Dear colleagues and fellows,
As many of you closely follow the evolving digital policy landscape, I wanted to share key reflections from the recently adopted Cotonou Declaration on Accelerating Africa’s Digital Transformation, which emerged from the African WSIS+20 Review Summit (May 2025, Benin).
This declaration stands out as one of Africa's most structured, comprehensive, and forward-looking commitments to digital transformation in recent years. Some core elements I believe deserve special attention:
Bridging Infrastructure Gaps: Ambitious targets to achieve 95% broadband coverage in leading countries by 2030, while tackling the persistent issue of high mobile data costs across the continent.
Moving Beyond Digital Access: A shift towards advanced capacity-building, integrating AI, IoT, Big Data, and Quantum Computing into national curricula, addressing both foundational and frontier digital skills.
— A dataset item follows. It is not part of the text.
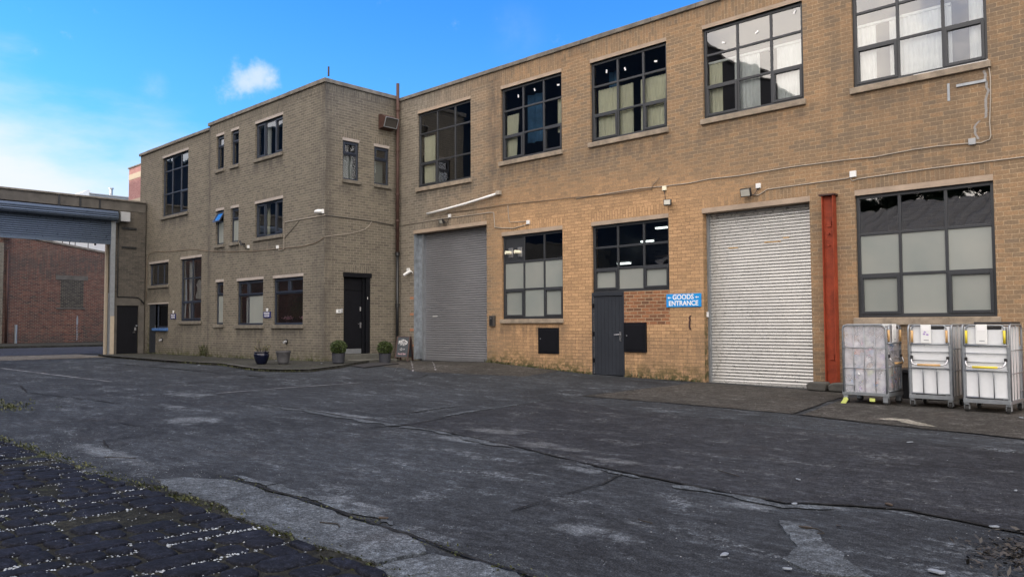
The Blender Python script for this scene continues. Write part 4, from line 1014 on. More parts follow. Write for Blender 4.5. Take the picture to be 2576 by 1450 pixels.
# ------------------------------------------------------------------ across the street
red = thing('street_building', (-56, 14, .4), 'old dark red brick building with a sloping gable, seen through the gateway', 'building')
prof = [(-22, 4.3), (6, 8.30), (14.74, 7.0), (19.1, 6.35), (23.4, 5.7)]
mb = MB(); ys = [-22 + .9 * i for i in range(51)]
def rz(y): return interp(y, [p_[0] for p_ in prof], [p_[1] for p_ in prof])
for a, b in zip(ys, ys[1:]):
    for k in range(10):
        f0, f1 = k / 10, (k + 1) / 10
        mb.quad((-56, a, .2 + (rz(a) - .2) * f0), (-56, b, .2 + (rz(b) - .2) * f0), (-56, b, .2 + (rz(b) - .2) * f1), (-56, a, .2 + (rz(a) - .2) * f1))
mb.build('wall', 'red_brick', red, attrs=flat_attr(lambda v: 0, lambda v: .75 if v.z > 4.6 and v.z < 6.2 else .25 + .3 * (v.z < 1.2), lambda v: 1.0), recalc=False)
MB().prism([(y, rz(y)) for y in ys] + [(ys[-1], .2), (ys[0], .2)], -70, -56.02, 0).build('side_wall', 'dark_brick', red, attrs=ZERO)
mb = MB()
for a, b in zip(ys, ys[1:]): mb.add([(-56.3, a, rz(a) + .005), (-55.92, a, rz(a) + .005), (-55.92, b, rz(b) + .005), (-56.3, b, rz(b) + .005), (-56.3, a, rz(a) + .13), (-55.92, a, rz(a) + .13), (-55.92, b, rz(b) + .13), (-56.3, b, rz(b) + .13)], [(0, 3, 2, 1), (4, 5, 6, 7), (0, 1, 5, 4), (2, 3, 7, 6), (1, 2, 6, 5), (3, 0, 4, 7)])
mb.build('coping', 'coping_stone', red)
bw_ = MB(MR).quad((16.63, -.01, 2.70), (18.0, -.01, 2.70), (18.0, -.01, 4.46), (16.63, -.01, 4.46)).build('blocked_window', 'blocked_brick', red, attrs=ZERO, recalc=False)
MB(MR).box(16.33, 18.25, -.03, .05, 4.47, 4.76).build('lintel', 'gate_concrete', bw_); MB(MR).box(16.4, 18.1, -.05, .05, 2.60, 2.69).build('sill', 'gate_concrete', bw_)
MB(MR).quad((16.9, -.012, .46), (18.02, -.012, .46), (18.02, -.012, 2.56), (16.9, -.012, 2.56)).build('painted_doorway', 'red_brick', red, attrs=ZERO, recalc=False)
mb = MB(MR)
for i in range(10):
    z = .6 + i * .16; mb.quad((17.62 + .02 * math.sin(i), -.016, z), (17.68 + .02 * math.sin(i), -.016, z), (17.68, -.016, z + .13), (17.62, -.016, z + .13))
mb.quad((17.60, -.017, 1.6), (17.70, -.017, 1.6), (17.70, -.017, 2.05), (17.60, -.017, 2.05)); mb.build('paint_smear', 'paper_white', red, recalc=False)
MB().box(-56, -55.75, 12.5, 13.38, .4, 6.6).build('pale_pier', 'wing_brick', red, attrs=flat_attr(lambda v: 0, lambda v: .2, lambda v: .4))
MB().tube([(-55.85, 13.62, .45), (-55.85, 13.62, 6.2)], .07, 8).build('downpipe', 'rust_iron', red, smooth=True)
MB().box(-55.9, -55.2, 13.3, 13.75, 6.93, 7.0).build('wall_lamp', 'sign_white', red)
tag(MB().tube([(-55.3, 14.0, .42), (-55.3, 14.0, 1.6)], .075, 10).build('bollard', 'galvanised'), 'grey metal post standing against the red brick building across the street', 'post')
tow = thing('brick_tower', (-61, 29, 0), 'taller pink brick building with cream bands, rising behind the end of the wing', 'building')
MB().box(-64.86, -57.5, 24, 34, 0, 13.9).build('wall', 'pink_brick', tow, attrs=ZERO)
MB().box(-64.88, -57.48, 23.98, 34.02, 12.98, 13.42).build('band', 'cream_band', tow); MB().box(-64.88, -57.48, 23.98, 34.02, 10.6, 11.38).build('band', 'cream_band', tow)
MB().box(-64.95, -57.4, 23.92, 34.1, 13.902, 14.0).build('coping', 'coping_stone', tow)
clad = thing('clad_building', (-75, 28, 0), 'pale panelled modern building glimpsed under the gateway shutter', 'building')
MB().box(-85, -75, 22.3, 44, 0, 12.4).build('wall', 'cladding_white', clad)
mb = MB()
for y in (22.35, 22.9, 23.35, 24.4): mb.box(-75.02, -74.99, y - .03, y + .03, 0, 12.3)
mb.build('panel_joint', 'iron_black', clad)
wn = MB().box(-75.05, -74.98, 24.83, 25.12, 8.6, 9.25).build('window', 'sign_white', clad); MB().box(-75.08, -75.051 + .08, 24.88, 25.07, 8.65, 9.15).build('pane', 'iron_black', wn)
far = thing('white_gabled_building', (-95, 32, 0), 'distant grey roofed building with a white gable end above the gateway wall', 'building')
MB().box(-112, -95, 30.9, 40, 0, 16.3).build('wall', 'roof_grey', far)
MB().prism([(29.4, 0), (29.4, 15.9), (30.75, 16.75), (30.98, 16.7), (30.98, 16.4), (30.89, 16.4), (30.89, 0)], -112, -94.9, 0).build('gable', 'cladding_white', far)
MB().box(-112, -94.8, 31, 40.1, 16.302, 16.42).build('roof', 'roof_grey', far)
MB().lathe([(.17, 0), (.17, .85), (.25, .86), (.25, 1.0), (.1, 1.02)], (-95.6, 33.45, 16.35), 12).build('flue', 'galvanised', far)

# ------------------------------------------------------------------ the far side of the yard, behind the viewer (seen in the panes)
ten = thing('yard_building', (-45, -20, 0), 'tall dark brick building closing the other side of the yard', 'building')
MB().box(-140, -30, -34, -14, -.2, 22).build('wall', 'dark_brick', ten, attrs=ZERO)  # unseen but for dark panes; lengthened over the street to block low sun
MB().box(-140.2, -29.8, -34.2, -13.8, 22.002, 22.2).build('coping', 'coping_stone', ten)
shed = thing('shed', (-6, -16, 0), 'low shed with a scalloped sheet roof on the other side of the yard', 'shed')
MB().box(-29.7, 6, -24, -11, -.2, 5.6).build('wall', 'buff_brick', shed, attrs=ZERO)  # unseen left end added to close the gap against low sun
mb = MB(); x = -29.9; k = 0                                            # big corrugations run up the slope, away from the yard
while x < 6.3:
    zz = .20 * abs(math.sin(math.pi * (x + 29.9) / .84)) ** .7
    mb.v += [Vector((x, -10.6, 5.6 + zz)), Vector((x, -20, 8.75 + zz)), Vector((x, -24.2, 6.9 + zz))]; x += .14
n_ = len(mb.v) // 3
mb.f = [(3 * q + e, 3 * q + 3 + e, 3 * q + 4 + e, 3 * q + 1 + e) for q in range(n_ - 1) for e in (0, 1)]
mb.build('roof', 'shed_sheet', shed, recalc=False)
MB().add([(6.0, -11, 6.2), (6.0, -24, 6.2), (6.0, -20, 8.7), (-29.7, -11, 6.2), (-29.7, -24, 6.2), (-29.7, -20, 8.7)], [(0, 1, 2), (3, 5, 4)]).build('gable', 'dark_brick', shed, attrs=ZERO, recalc=False)
def tree(x, y, h, r, label):
    t_ = thing('tree', (x, y, 0), label, 'tree', 'trees behind the shed'); rt = random.Random(int(x * 31))
    tr = MB().tube([(x, y, -.1), (x + .1, y, h * .3), (x - .1, y + .1, h * .6), (x, y, h * .9)], .2, 8, rr=[.26, .2, .13, .05])
    for i in range(9):
        g = rt.uniform(0, 6.28); z = h * rt.uniform(.3, .75); L = r * rt.uniform(.5, .9); tr.tube([(x, y, z), (x + L * .6 * math.cos(g), y + L * .6 * math.sin(g), z + L * .4), (x + L * math.cos(g), y + L * math.sin(g), z + L * .6)], .05, 5, rr=[.08, .05, .02])
    tr.build('trunk', 'twig_dark', t_); lf = MB()
    cl_ = [(x + rt.gauss(0, r * .45), y + rt.gauss(0, r * .45), h * rt.uniform(.34, .98)) for _ in range(95)]
    for c in cl_:
        for _ in range(60):
            q = Vector((c[0] + rt.gauss(0, .38), c[1] + rt.gauss(0, .38), c[2] + rt.gauss(0, .3))); a = Vector((rt.gauss(0, 1), rt.gauss(0, 1), rt.gauss(0, 1))).normalized() * rt.uniform(.16, .3); b = a.orthogonal().normalized() * a.length * .6
            lf.quad(q - a, q + b, q + a, q - b)
    lf.build('crown', 'tree_leaf', t_, recalc=False)
for q in ((-23, -26, 12.6, 4.6, 'bushy dark tree behind the shed, leftmost of three'), (-17.2, -27, 13.0, 4.6, 'bushy dark tree behind the shed, middle of three'), (-11.5, -26, 12.2, 4.4, 'bushy dark tree behind the shed, rightmost of three')): tree(*q)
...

Strengthening Governance & Regulation: Clear calls for developing adaptive AI governance frameworks, cross-border data harmonisation, and robust cybersecurity standards.
Commitment to Measurable Progress: The introduction of an Africa Digital Performance Index and Ministerial Peer Reviews to ensure transparency, benchmarking, and shared learning across Member States.
Linkage to Global Processes: The Declaration explicitly reinforces Africa’s engagement with WSIS, the IGF, and the GDC, ensuring Africa’s voice remains influential in shaping global digital norms.
In my view, this is not just a declaration, it is a blueprint for operationalising Africa’s digital ambitions, with a heavy emphasis on differentiated targets recognising our continent’s diversity in digital maturity.
I would love to hear your perspectives:
How do you see this Declaration influencing the national and regional policy work you are involved in?
How do you envision Member States and the African Union translating these ambitious targets into concrete action and accountability frameworks?
Are you actively following or contributing to any UN processes related to digital governance (WSIS+20, IGF, Global Digital Compact)?
I believe cross-sharing between these tracks is becoming increasingly essential, and as fellows within the UN ECA community, we are well-positioned to contribute to that dialogue.
Let’s keep this conversation active; Africa's digital future depends on how effectively we move from commitments to coordinated action.